Dicen los especialistas, como el filósofo flamenco contemporáneo Roland Breeur, el escritor austríaco Robert Musil (1880-1942) o el discípulo de Hegel Johann Eduard Erdmann (1805-1892), que la estupidez, clara expresión de ignorancia e inmadurez provoca notables efectos en quienes la presencian o padecen, llegado el caso. No hay duda de que la estupidez es un potente imán que provoca fascinación y hasta miedo. No es una simple etapa en el desarrollo del pensamiento desde los niveles más elementales, sino una situación vital que amenaza a éste desde dentro, sin requerir el concurso de invasiones alienígenas.
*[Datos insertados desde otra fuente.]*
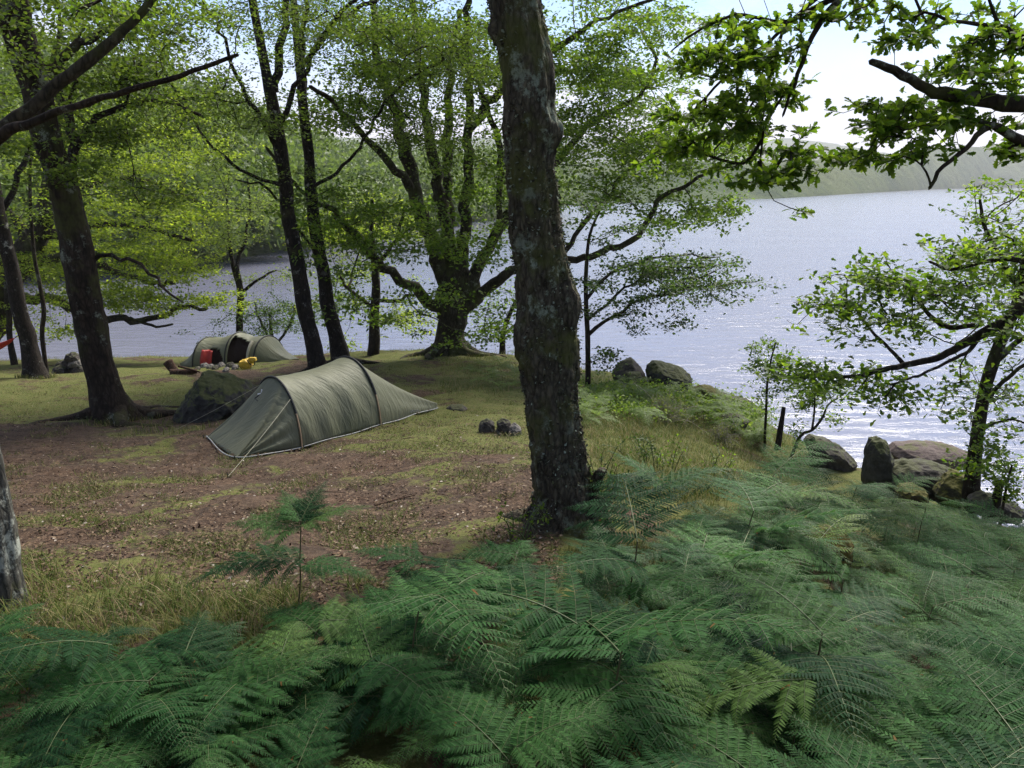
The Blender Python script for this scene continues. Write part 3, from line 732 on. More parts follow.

Lo grotesco, lo idiota, lo estúpido, mueven a la risa. Resulta placentero y nos divierte, casi con melancolía, puesto que nos recuerda nuestros defectos, cuando adoptamos un punto de vista de superioridad. Nos sentimos dichosos, gozamos con la diversión, porque pensamos que nuestro lugar dista mucho de ese en el que reina la ingenuidad y el caminar torpe, atolondrado e intelectualmente desaliñado de la infancia. Pero, no pocas veces, nos vemos apeados del pedestal: ya no estamos seguros de nuestra superioridad, y la estupidez nos puede llegar a suscitar entonces enfado, una impaciencia indómita, irritación y halos de crueldad.
Unos resentidos debieron ser también los artífices del robo en Murcia, hace meses, del entrañable instrumento de percusión de ese aficionado de sesenta y ocho años de edad con problemas cardíacos recientes conocido como Manolo “El del Bombo”, aprovechando un descuido de su propietario en la coyuntura de un encuentro de fútbol amistoso de la selección nacional. El bombo de marras fue recuperado al poco tiempo, para solaz y sosiego de nuestra memoria histórica, y su bendito parche no resultó herido. Algo que no se ha podido conseguir, por el momento, con el “carro” de la conocida canción de otro Manolo, Manolo Escobar. Y a fin de cuentas, ¿qué salvaría usted con un mayor convencimiento, el bombo del ínclito Manolo o a un funcionario calvo y cincuentón como yo?